Após um período complicado, quando o PdL apoiou o governo de Enrico Letta, o partido se dividiu. E Berlusconi o relançou com seu antigo nome, Forza Italia.

Ele foi a julgamento ao menos seis vezes por uma série de motivos, incluindo:

– Fraude

– Fraude fiscal

– Falsificação de contabilidade

– Tentativa de subornar um juiz

Alguns casos foram julgados, mas ou ele foi liberado ou suas acusações foram anuladas por recurso. Em outros processos, o caso expirou antes que a corte pudesse chegar a uma conclusão.

Sua sorte finalmente acabou quando ele foi condenado por fraude fiscal, em 2013. Sentenciado a quatro anos de prisão (pena convertida em um ano de serviços comunitários devido a idade avançada) e perdeu sua cadeira no Senado.

Ele também foi condenado a sete anos de prisão por fazer sexo com uma menor de idade, Karima El Mahroug, conhecida como Ruby, e por abuso de poder, embora tenha conseguido se livrar dessa última após recurso.

Banido de cargos públicos, envolvido em escândalos e enfrentando vários problemas de saúde, parecia que desta vez a carreira política de Berlusconi havia terminado. Mas o rei da política da Itália tinha outros planos.

Karima El Mahroug
Berlusconi foi condenado por manter relações sexuais com Karima El Mahroug, conhecida como Ruby, quando ela tinha apenas 17 anos/ Foto: Reuters

Perto das eleições em março de 2019, sua coalizão de centro-direita subiu nas pesquisas de opinião em meio do medo de italianos da imigração em massa e um aumento do populismo no país após uma rejeição crescente da União Europeia.

Por mais que estivesse impedido de concorrer ao cargo de primeiro-ministro, seu partido, Forza Italia, poderia ter poder para formar um governo de coalizão de centro-direita, o que poderia levá-lo de volta à política mais uma vez. Acabou, porém, ficando em segundo lugar.

Negócios e política

 

Berlusconi tinha uma personalidade extravagante e não mantinha discrição sobre seus encontros com mulheres nem sobre o uso de transplantes capilares e cirurgias plásticas para parecer mais jovem.

Também ficou notório seu senso de humor questionável, que rendeu uma série de famosas gafes, além de falas altamente criticadas.
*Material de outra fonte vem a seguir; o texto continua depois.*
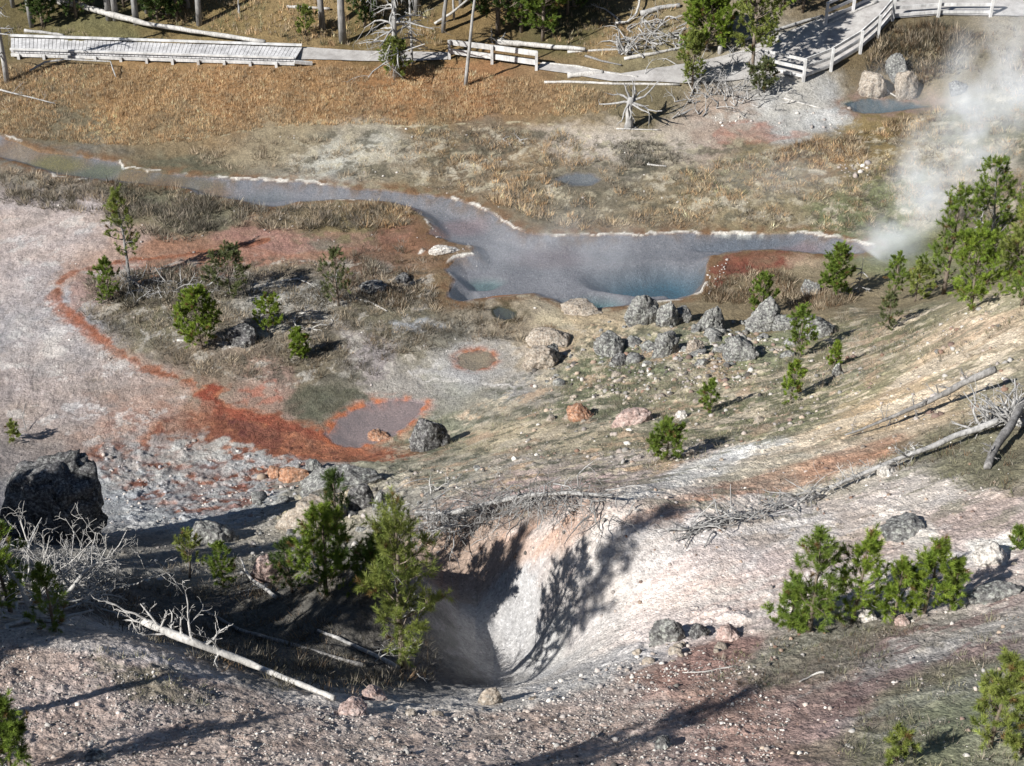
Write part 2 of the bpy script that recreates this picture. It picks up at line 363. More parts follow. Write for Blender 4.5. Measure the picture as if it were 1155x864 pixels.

Ele chegou a sugerir que um membro alemão do Parlamento Europeu daria um bom guarda de campo de concentração e, em outra ocasião, disse que Mussolini foi um bom líder.

Questionado posteriormente sobre essas falas, disse que foram apenas piadas. E acrescentou: “comunistas comem criancinhas”.

Seu envolvimento com quase todo aspecto da vida italiana é provavelmente o que mais irritou seus críticos, especialmente quando se trata de seu império midiático, que muitos dizem ter lhe dado injusta vantagem nas eleições que disputou.

Muitos italianos que votaram nele acreditaram que seu sucesso como empresário era uma evidência de suas capacidades, um motivo para ele liderar o país.

Berlusconi sempre refutou as acusações de seus oponentes de que sua prática de misturar negócios e política foi mais benéfica para ele pessoalmente do que para a Itália como um todo.

“Se ao cuidar do interesse de todos eu também cuido dos meus, você não pode falar de conflito de interesse.”